Indo-American Sentenced To Prison For Trying To Join IS

NEW YORK – A 21-year-old Indo-American man has been sentenced to more than three years for trying to fly overseas to join Islamic State terrorist group, bringing an end to a case that garnered national headlines two years ago.

Mohammed Hamzah Khan, dressed in an orange jail jumpsuit and black skull cap and sporting a thick, dark beard, showed no reaction as the judge at a federal court in Chicago handed down the 40-month sentence, the Chicago Tribune reported.

District judge John Tharp said though Khan had faced up to 15 years behind bars, he’d instead been given a second chance – the opposite of what he would have faced under IS’ brand of justice.

“Instead of a public beheading, you’ve been given a public trial proceeding,” Tharp said at the conclusion of a two-hour hearing. “The enemy government has not tried to kill you.

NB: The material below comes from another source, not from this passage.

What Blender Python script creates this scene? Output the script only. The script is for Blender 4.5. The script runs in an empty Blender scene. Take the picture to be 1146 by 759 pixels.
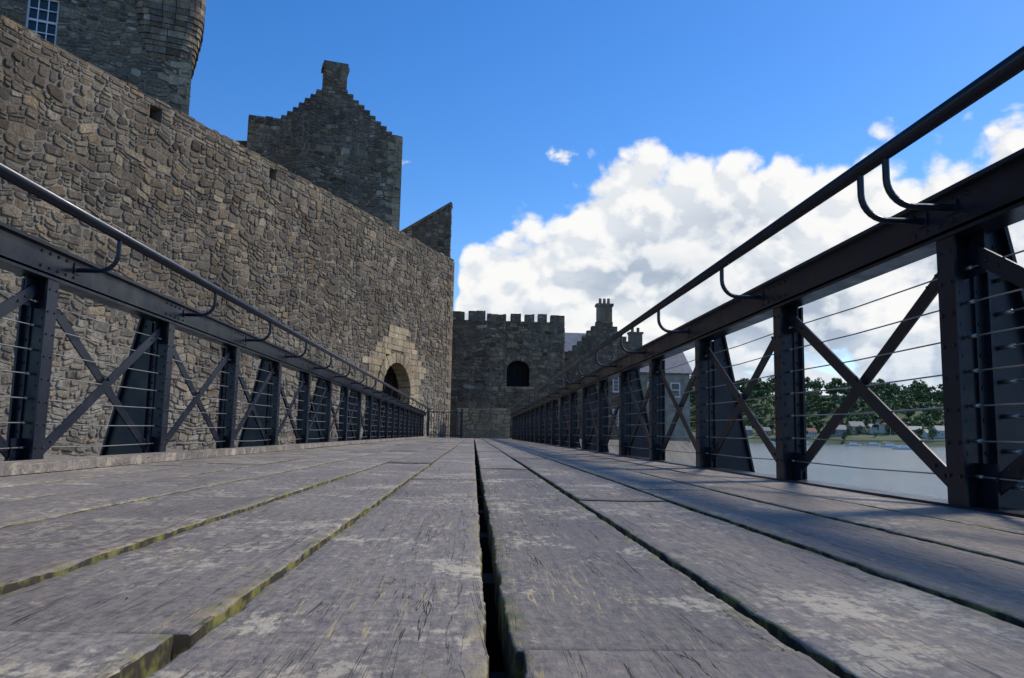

It has tried to help you.”

Khan has already been in custody for two years and with good behaviour he’d be eligible for release in August next year when he plans to enroll in college.

But in addition to the prison time, the judge ordered Khan to remain under court supervision for at least 20 years after his release, one of the longest periods of government monitoring ever ordered in Chicago’s federal court.

According to his lawyer Thomas Anthony Durkin, Khan’s family emigrated from India but has lived in the Chicago suburbs for many years. Khan was born in the US, graduated from high school and attended one year at Benedictine University in Lisle. He has no prior criminal history.

The sentencing brought an end to a case that garnered national headlines in October 2014, when Khan, then 19, was arrested at O’Hare International Airport as he tried to board a jet to Vienna with a connection to Istanbul. Traveling with Khan were his sister, then 17, and 16-year-old brother, who were both questioned at the airport by the FBI but were not charged.

Khan’s arrest came as US national security and counterterrorism officials were voicing growing concern over radicalised Americans traveling overseas to join IS, which at the time was seizing large swathes of territory in Iraq and Syria and committing high-profile beheadings of journalists, aid workers and other captives.

According to his plea agreement, Khan and his sister had been talking online with Islamic State members in Syria who offered to help them get to the Middle East to join the terrorist organisation. Khan admitted plotting to travel to Turkey so the contact could guide him and his siblings across the border, according to reports.

To fund the trip, Khan got a job as a stock clerk at a Menards store in July 2014. By September, he had saved enough to buy three round-trip tickets for himself and his siblings at a cost of $2,679, according to his plea agreement.

Khan told agents he expected his position with IS to be “some type of public service, a police force, humanitarian work or a combat role,” according to the charges.